WHAT IS NEEDED: Repeat every record below exactly, omitting any pictures.
►
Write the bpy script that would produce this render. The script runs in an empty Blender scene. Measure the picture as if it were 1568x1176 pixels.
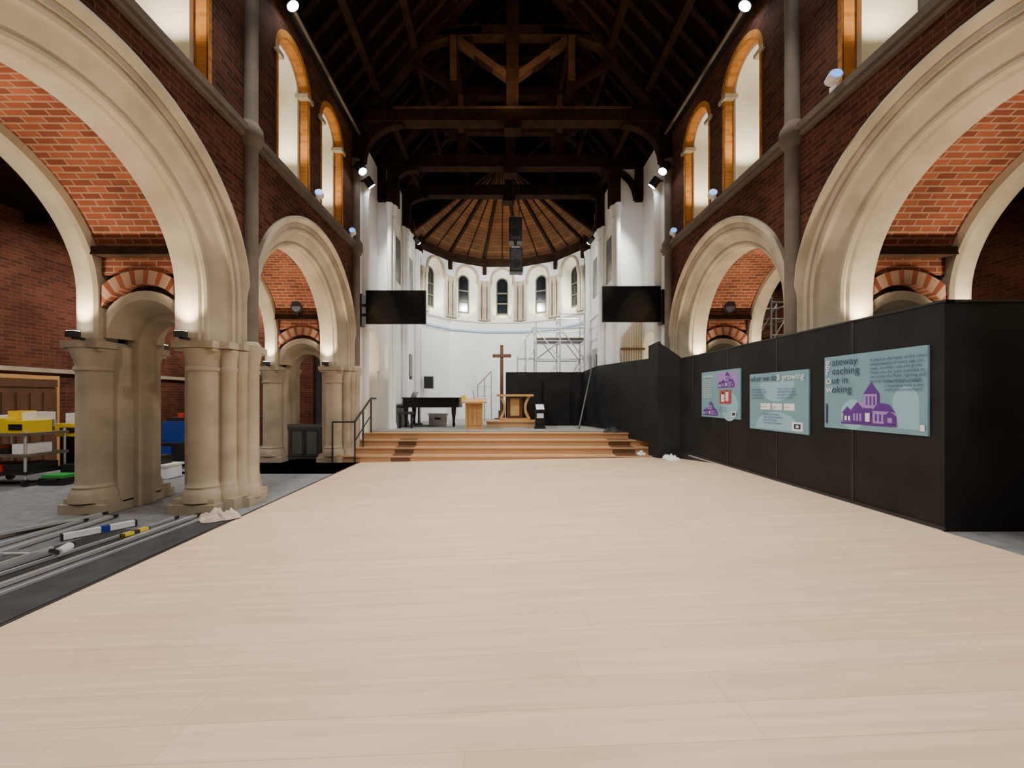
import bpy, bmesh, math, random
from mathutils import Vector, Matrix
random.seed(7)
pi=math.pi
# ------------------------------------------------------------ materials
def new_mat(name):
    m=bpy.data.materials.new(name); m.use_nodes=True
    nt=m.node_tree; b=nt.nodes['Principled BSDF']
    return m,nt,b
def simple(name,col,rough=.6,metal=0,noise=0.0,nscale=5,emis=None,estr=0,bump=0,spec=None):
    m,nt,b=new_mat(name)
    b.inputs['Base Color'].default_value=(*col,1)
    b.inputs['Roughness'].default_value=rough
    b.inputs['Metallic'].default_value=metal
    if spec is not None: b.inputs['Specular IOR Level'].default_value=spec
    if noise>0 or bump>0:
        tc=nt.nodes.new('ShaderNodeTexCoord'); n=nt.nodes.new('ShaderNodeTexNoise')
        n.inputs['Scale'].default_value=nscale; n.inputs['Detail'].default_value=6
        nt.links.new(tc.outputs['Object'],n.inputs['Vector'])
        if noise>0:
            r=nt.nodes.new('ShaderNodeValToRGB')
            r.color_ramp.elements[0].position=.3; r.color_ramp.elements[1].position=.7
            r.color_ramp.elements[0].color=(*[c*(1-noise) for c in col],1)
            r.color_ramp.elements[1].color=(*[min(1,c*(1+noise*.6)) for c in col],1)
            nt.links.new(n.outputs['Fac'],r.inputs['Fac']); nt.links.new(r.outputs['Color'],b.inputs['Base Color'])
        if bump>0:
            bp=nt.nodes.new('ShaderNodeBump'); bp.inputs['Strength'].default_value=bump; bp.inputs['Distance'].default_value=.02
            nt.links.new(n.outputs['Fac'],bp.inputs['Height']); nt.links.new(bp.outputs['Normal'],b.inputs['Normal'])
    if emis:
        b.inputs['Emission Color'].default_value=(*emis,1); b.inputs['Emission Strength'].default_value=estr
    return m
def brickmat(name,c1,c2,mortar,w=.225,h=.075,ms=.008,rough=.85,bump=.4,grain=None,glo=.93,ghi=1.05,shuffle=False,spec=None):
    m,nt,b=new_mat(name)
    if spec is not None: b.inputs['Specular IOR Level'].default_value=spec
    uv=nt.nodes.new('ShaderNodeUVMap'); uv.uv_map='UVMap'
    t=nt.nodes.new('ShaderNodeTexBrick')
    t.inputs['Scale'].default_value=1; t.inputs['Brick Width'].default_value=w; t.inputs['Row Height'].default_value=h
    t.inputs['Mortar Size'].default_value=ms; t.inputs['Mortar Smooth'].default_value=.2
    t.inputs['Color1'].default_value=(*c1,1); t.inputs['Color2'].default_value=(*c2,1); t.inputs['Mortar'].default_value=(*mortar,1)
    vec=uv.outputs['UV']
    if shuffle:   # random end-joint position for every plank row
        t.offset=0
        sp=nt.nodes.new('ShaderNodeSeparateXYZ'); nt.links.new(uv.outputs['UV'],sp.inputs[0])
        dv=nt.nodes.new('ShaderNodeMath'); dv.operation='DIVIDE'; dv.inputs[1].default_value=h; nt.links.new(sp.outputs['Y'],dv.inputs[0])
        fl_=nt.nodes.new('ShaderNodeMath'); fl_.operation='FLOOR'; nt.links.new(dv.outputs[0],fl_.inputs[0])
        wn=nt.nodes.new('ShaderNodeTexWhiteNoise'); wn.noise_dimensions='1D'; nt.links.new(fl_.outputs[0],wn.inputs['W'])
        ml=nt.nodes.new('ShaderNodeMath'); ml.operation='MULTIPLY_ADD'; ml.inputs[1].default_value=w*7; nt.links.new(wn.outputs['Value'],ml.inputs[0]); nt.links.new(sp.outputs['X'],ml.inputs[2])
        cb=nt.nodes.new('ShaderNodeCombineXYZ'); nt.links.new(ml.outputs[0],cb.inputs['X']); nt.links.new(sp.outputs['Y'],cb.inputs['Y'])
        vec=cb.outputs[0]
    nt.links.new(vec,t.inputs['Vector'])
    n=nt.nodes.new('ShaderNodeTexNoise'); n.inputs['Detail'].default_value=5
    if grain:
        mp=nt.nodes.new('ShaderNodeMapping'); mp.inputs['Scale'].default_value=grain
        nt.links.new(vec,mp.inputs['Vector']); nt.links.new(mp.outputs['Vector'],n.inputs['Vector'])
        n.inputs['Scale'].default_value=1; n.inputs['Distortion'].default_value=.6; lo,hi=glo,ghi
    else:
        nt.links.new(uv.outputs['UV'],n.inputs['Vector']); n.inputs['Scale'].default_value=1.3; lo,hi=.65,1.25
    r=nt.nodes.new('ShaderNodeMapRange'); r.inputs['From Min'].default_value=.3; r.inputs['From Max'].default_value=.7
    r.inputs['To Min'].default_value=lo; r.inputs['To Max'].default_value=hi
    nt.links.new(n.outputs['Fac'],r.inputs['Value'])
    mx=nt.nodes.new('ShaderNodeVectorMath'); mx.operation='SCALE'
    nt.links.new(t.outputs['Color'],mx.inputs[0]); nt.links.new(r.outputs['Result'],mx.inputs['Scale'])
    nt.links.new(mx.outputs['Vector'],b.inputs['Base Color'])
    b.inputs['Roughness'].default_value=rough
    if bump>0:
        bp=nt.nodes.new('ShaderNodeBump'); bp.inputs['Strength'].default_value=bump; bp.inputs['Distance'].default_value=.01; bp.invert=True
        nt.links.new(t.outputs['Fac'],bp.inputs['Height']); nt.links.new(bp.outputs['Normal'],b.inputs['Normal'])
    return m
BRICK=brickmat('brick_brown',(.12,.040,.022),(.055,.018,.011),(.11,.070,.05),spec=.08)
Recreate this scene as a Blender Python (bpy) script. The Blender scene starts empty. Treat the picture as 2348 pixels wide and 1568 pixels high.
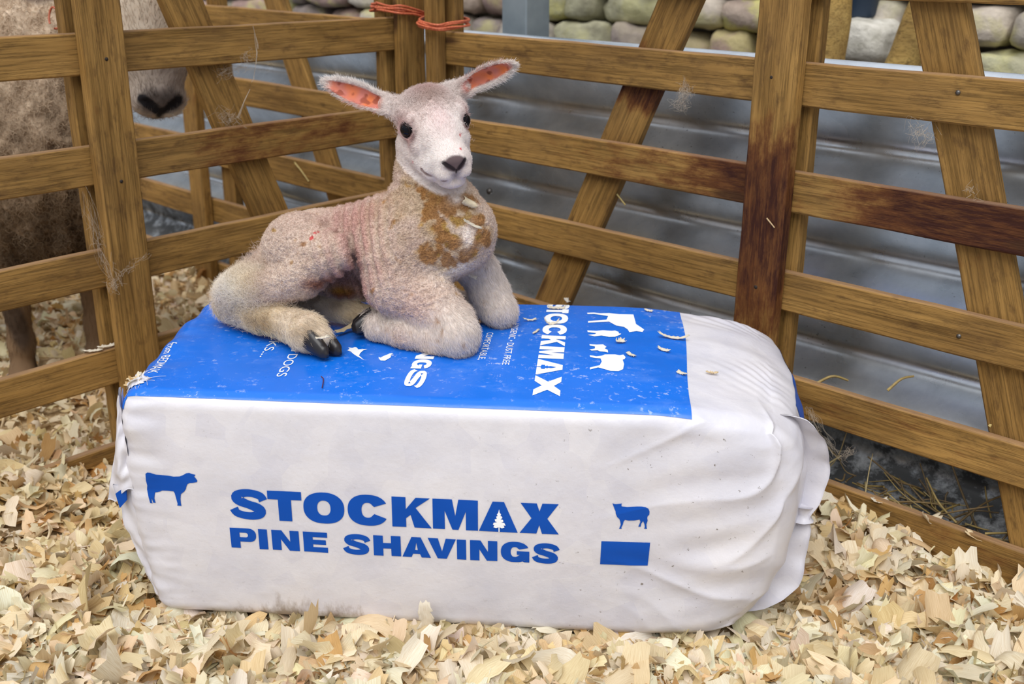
◄
OUTPUT OF THE TASK:
Write the bpy script that would produce this render. The script runs in an empty Blender scene. Measure the picture as if it were 1568x1176 pixels.
import bpy, bmesh, math, random
from mathutils import Vector, Matrix
random.seed(7)
pi=math.pi
# ------------------------------------------------------------ materials
def new_mat(name):
    m=bpy.data.materials.new(name); m.use_nodes=True
    nt=m.node_tree; b=nt.nodes['Principled BSDF']
    return m,nt,b
def simple(name,col,rough=.6,metal=0,noise=0.0,nscale=5,emis=None,estr=0,bump=0,spec=None):
    m,nt,b=new_mat(name)
    b.inputs['Base Color'].default_value=(*col,1)
    b.inputs['Roughness'].default_value=rough
    b.inputs['Metallic'].default_value=metal
    if spec is not None: b.inputs['Specular IOR Level'].default_value=spec
    if noise>0 or bump>0:
        tc=nt.nodes.new('ShaderNodeTexCoord'); n=nt.nodes.new('ShaderNodeTexNoise')
        n.inputs['Scale'].default_value=nscale; n.inputs['Detail'].default_value=6
        nt.links.new(tc.outputs['Object'],n.inputs['Vector'])
        if noise>0:
            r=nt.nodes.new('ShaderNodeValToRGB')
            r.color_ramp.elements[0].position=.3; r.color_ramp.elements[1].position=.7
            r.color_ramp.elements[0].color=(*[c*(1-noise) for c in col],1)
            r.color_ramp.elements[1].color=(*[min(1,c*(1+noise*.6)) for c in col],1)
            nt.links.new(n.outputs['Fac'],r.inputs['Fac']); nt.links.new(r.outputs['Color'],b.inputs['Base Color'])
        if bump>0:
            bp=nt.nodes.new('ShaderNodeBump'); bp.inputs['Strength'].default_value=bump; bp.inputs['Distance'].default_value=.02
            nt.links.new(n.outputs['Fac'],bp.inputs['Height']); nt.links.new(bp.outputs['Normal'],b.inputs['Normal'])
    if emis:
        b.inputs['Emission Color'].default_value=(*emis,1); b.inputs['Emission Strength'].default_value=estr
    return m
def brickmat(name,c1,c2,mortar,w=.225,h=.075,ms=.008,rough=.85,bump=.4,grain=None,glo=.93,ghi=1.05,shuffle=False,spec=None):
    m,nt,b=new_mat(name)
    if spec is not None: b.inputs['Specular IOR Level'].default_value=spec
    uv=nt.nodes.new('ShaderNodeUVMap'); uv.uv_map='UVMap'
    t=nt.nodes.new('ShaderNodeTexBrick')
    t.inputs['Scale'].default_value=1; t.inputs['Brick Width'].default_value=w; t.inputs['Row Height'].default_value=h
    t.inputs['Mortar Size'].default_value=ms; t.inputs['Mortar Smooth'].default_value=.2
    t.inputs['Color1'].default_value=(*c1,1); t.inputs['Color2'].default_value=(*c2,1); t.inputs['Mortar'].default_value=(*mortar,1)
    vec=uv.outputs['UV']
    if shuffle:   # random end-joint position for every plank row
        t.offset=0
        sp=nt.nodes.new('ShaderNodeSeparateXYZ'); nt.links.new(uv.outputs['UV'],sp.inputs[0])
        dv=nt.nodes.new('ShaderNodeMath'); dv.operation='DIVIDE'; dv.inputs[1].default_value=h; nt.links.new(sp.outputs['Y'],dv.inputs[0])
        fl_=nt.nodes.new('ShaderNodeMath'); fl_.operation='FLOOR'; nt.links.new(dv.outputs[0],fl_.inputs[0])
        wn=nt.nodes.new('ShaderNodeTexWhiteNoise'); wn.noise_dimensions='1D'; nt.links.new(fl_.outputs[0],wn.inputs['W'])
        ml=nt.nodes.new('ShaderNodeMath'); ml.operation='MULTIPLY_ADD'; ml.inputs[1].default_value=w*7; nt.links.new(wn.outputs['Value'],ml.inputs[0]); nt.links.new(sp.outputs['X'],ml.inputs[2])
        cb=nt.nodes.new('ShaderNodeCombineXYZ'); nt.links.new(ml.outputs[0],cb.inputs['X']); nt.links.new(sp.outputs['Y'],cb.inputs['Y'])
        vec=cb.outputs[0]
    nt.links.new(vec,t.inputs['Vector'])
    n=nt.nodes.new('ShaderNodeTexNoise'); n.inputs['Detail'].default_value=5
    if grain:
        mp=nt.nodes.new('ShaderNodeMapping'); mp.inputs['Scale'].default_value=grain
        nt.links.new(vec,mp.inputs['Vector']); nt.links.new(mp.outputs['Vector'],n.inputs['Vector'])
        n.inputs['Scale'].default_value=1; n.inputs['Distortion'].default_value=.6; lo,hi=glo,ghi
    else:
        nt.links.new(uv.outputs['UV'],n.inputs['Vector']); n.inputs['Scale'].default_value=1.3; lo,hi=.65,1.25
    r=nt.nodes.new('ShaderNodeMapRange'); r.inputs['From Min'].default_value=.3; r.inputs['From Max'].default_value=.7
    r.inputs['To Min'].default_value=lo; r.inputs['To Max'].default_value=hi
    nt.links.new(n.outputs['Fac'],r.inputs['Value'])
    mx=nt.nodes.new('ShaderNodeVectorMath'); mx.operation='SCALE'
    nt.links.new(t.outputs['Color'],mx.inputs[0]); nt.links.new(r.outputs['Result'],mx.inputs['Scale'])
    nt.links.new(mx.outputs['Vector'],b.inputs['Base Color'])
    b.inputs['Roughness'].default_value=rough
    if bump>0:
        bp=nt.nodes.new('ShaderNodeBump'); bp.inputs['Strength'].default_value=bump; bp.inputs['Distance'].default_value=.01; bp.invert=True
        nt.links.new(t.outputs['Fac'],bp.inputs['Height']); nt.links.new(bp.outputs['Normal'],b.inputs['Normal'])
    return m
BRICK=brickmat('brick_brown',(.12,.040,.022),(.055,.018,.011),(.11,.070,.05),spec=.08)
Recreate this scene as a Blender Python (bpy) script. The Blender scene starts empty. Treat the picture as 2348 pixels wide and 1568 pixels high.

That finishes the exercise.